Read the Berger letter posted by Tang,
here. It is talking about finding best seating depths for Berger VLD's, but the basic principles apply to other bullets. That good seating depth "band" is shorter with shorter, non-VLD nose forms, but it doesn't typically have to be to the nearest 0.005" unless you are pretty near the throat.
Adjustment: Standard seating dies all have 14 threads per inch, so they move 0.071" per turn. 0.005" is about 1/14 of that or about 25°. Turn it in that much to get 0.005" of change.
In general, when adjusting the die body:
Angle of rotation in degrees = 360 × 14 × desired adjustment in inches
If you want to move a bullet in 20 thousandths, then:
360 × 14 × 0.020 = 100 degrees
Remember that 360 × 15 = 5040 to shorten the calculation to:
5040 × 0.020 = 100.8 exactly or about 100 degrees, or over a 1/4 turn but less than 1/3 turn.
If you want the fraction of a turn, then use:
1 / (Desired Change × 14) = Fraction Denominator of Turn.
Close enough is:
0.071 / Desired change = Fraction Denominator of Turn
Example:
0.071 / 0.020 = 3.55, so the turn fraction is 1/3.55. Between 1/3 and 1/4. Very close to 2/7, but between 1/3 and 1/4 is probably as close as your eye will estimate.

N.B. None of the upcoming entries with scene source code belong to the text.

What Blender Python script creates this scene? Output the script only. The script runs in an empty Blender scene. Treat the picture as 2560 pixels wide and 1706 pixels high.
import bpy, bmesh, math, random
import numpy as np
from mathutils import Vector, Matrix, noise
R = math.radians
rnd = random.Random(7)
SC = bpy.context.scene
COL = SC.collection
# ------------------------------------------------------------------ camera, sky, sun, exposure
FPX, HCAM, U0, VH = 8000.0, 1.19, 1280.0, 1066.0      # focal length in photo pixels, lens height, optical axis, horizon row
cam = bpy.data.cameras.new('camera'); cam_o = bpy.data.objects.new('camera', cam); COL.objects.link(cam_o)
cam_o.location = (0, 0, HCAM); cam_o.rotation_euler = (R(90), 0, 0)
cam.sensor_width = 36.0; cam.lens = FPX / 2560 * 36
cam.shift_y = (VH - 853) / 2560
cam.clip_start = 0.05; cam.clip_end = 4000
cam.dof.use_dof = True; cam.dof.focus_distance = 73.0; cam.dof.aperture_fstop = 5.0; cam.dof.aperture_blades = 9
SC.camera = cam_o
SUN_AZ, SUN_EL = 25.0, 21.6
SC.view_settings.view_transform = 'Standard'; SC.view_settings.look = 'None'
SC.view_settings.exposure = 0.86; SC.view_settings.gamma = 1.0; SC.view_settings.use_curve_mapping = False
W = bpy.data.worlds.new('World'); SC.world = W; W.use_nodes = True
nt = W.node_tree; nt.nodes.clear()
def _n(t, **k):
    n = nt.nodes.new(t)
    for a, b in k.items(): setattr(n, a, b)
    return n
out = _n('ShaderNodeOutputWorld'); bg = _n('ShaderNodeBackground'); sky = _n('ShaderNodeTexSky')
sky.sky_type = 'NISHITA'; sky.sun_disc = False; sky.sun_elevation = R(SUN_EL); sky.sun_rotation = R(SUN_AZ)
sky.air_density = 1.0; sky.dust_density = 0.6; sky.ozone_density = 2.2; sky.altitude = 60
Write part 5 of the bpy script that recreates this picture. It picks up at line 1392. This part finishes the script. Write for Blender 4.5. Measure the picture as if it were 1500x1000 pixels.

If your chamber's throat is very long, seating out to best accuracy may be too long for feeding from your magazine. Assuming you want magazine feed, set the round to the normal length, or with the seating depth so that the bearing surface is about 1 caliber into the neck, whichever is shorter. Work up the powder charge to best accuracy, then try moving the bullet in and out in steps of 0.020" to see if you find anything better, short of jamming up the magazine. If you do, re-tweak the powder charge when you get there. I don't think you'll find that the seating depth precision level is sensitive to 0.005" changes when you are that far from the throat, but you can try playing with it if you want to expend the ammunition.
Another factor with a long throat that affects performance is cartridge concentricity. If you spin the cartridge case, the bullet will usually wobble a little because the neck isn't quite straight or the bullet is tipped slightly. An old study in the NRA Handloading book showed a .30-06 getting up to an moa of group growth due to initial bullet tilt. Getting it below about 0.002" runout was the key. There are several commercial tools (Forster, Hornady, RCBS, Sinclair) for measuring this with a dial indicator. The Hornady tool includes a thumb screw for correcting it, though you can just drill a bullet size hole in your bench and learn to correct it by feel and re-measuring.
There are also special competition seating dies made by Redding and Forster with full-length sliding sleeves that tend to get bullets to seat straighter in the first place (other brands, too, but they don't seem to work as well). The Redding and Forster competition seating dies are available with micrometer depth adjustment thimbles which eliminate having to turn the die body. Choose your poison.